Recent years have rightly seen greater emphasis on transparency, audit, and anti-corruption vigilance. However, this has also led at times to a culture of excessive caution. Civil servants, wary of procedural scrutiny, may err on the side of inaction. This dynamic — often described as “policy paralysis by caution” — can slow approvals and dilute implementation.
To sustain growth, India’s governance system must balance integrity with initiative. Strong oversight should coexist with an environment that rewards responsible risk-taking, innovation, and problem-solving.
India has shown that digital tools can transform delivery. The success of the Goods and Services Tax Network (GSTN) and Direct Benefit Transfers (DBT) shows how technology and transparency can reduce leakages and improve efficiency. Similar data-driven systems could enhance accountability in infrastructure, welfare, and urban development.
Equally important is true decentralisation. The 73rd and 74th Constitutional Amendments envisioned empowered local governments, but most states are yet to transfer adequate funds and functions. Strengthening panchayats and municipalities with skilled personnel, financial resources, and decision-making authority can make governance more responsive and adaptive. The Indian Administrative Service and allied cadres remain central to the country’s governance machinery. Yet their roles must evolve from regulation to results. Performance-based reviews, lateral entry, and domain specialisation can bring both agility and expertise. A culture that recognises and rewards delivery — not just compliance — is essential to modern governance.

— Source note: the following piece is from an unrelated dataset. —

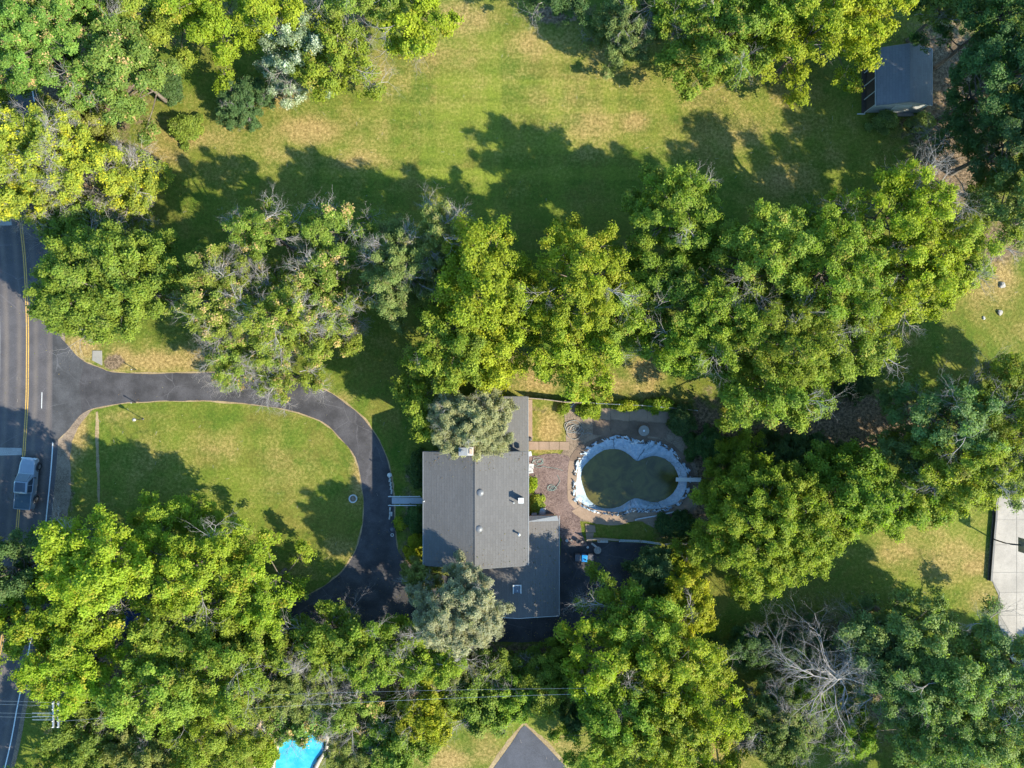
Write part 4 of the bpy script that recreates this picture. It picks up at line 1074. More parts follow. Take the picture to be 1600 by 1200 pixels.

Ultimately, effective governance rests on trust — between the state, citizens, businesses, and civil society. India’s developmental challenges, from climate adaptation to urban mobility, demand collaboration across these spheres. Transparency should be seen not as a threat but as an enabler: open data, participatory audits, and citizen feedback loops can make government more accountable and trusted. The story of “New India” is compelling, but it must be underpinned by robust institutions and inclusive governance. Economic growth without institutional depth is difficult to sustain. A trillion-dollar infrastructure pipeline is valuable only if projects are completed efficiently; a buoyant stock market cannot compensate for jobless growth.
India’s demographic dividend, digital capability, and global standing are powerful assets. The next leap forward will depend not just on how fast the economy grows, but on how effectively it is governed. The country’s challenge, therefore, is not between big government and small government — but between effective government and weak government.
Economic dynamism has given India momentum. Sound governance must now give it direction.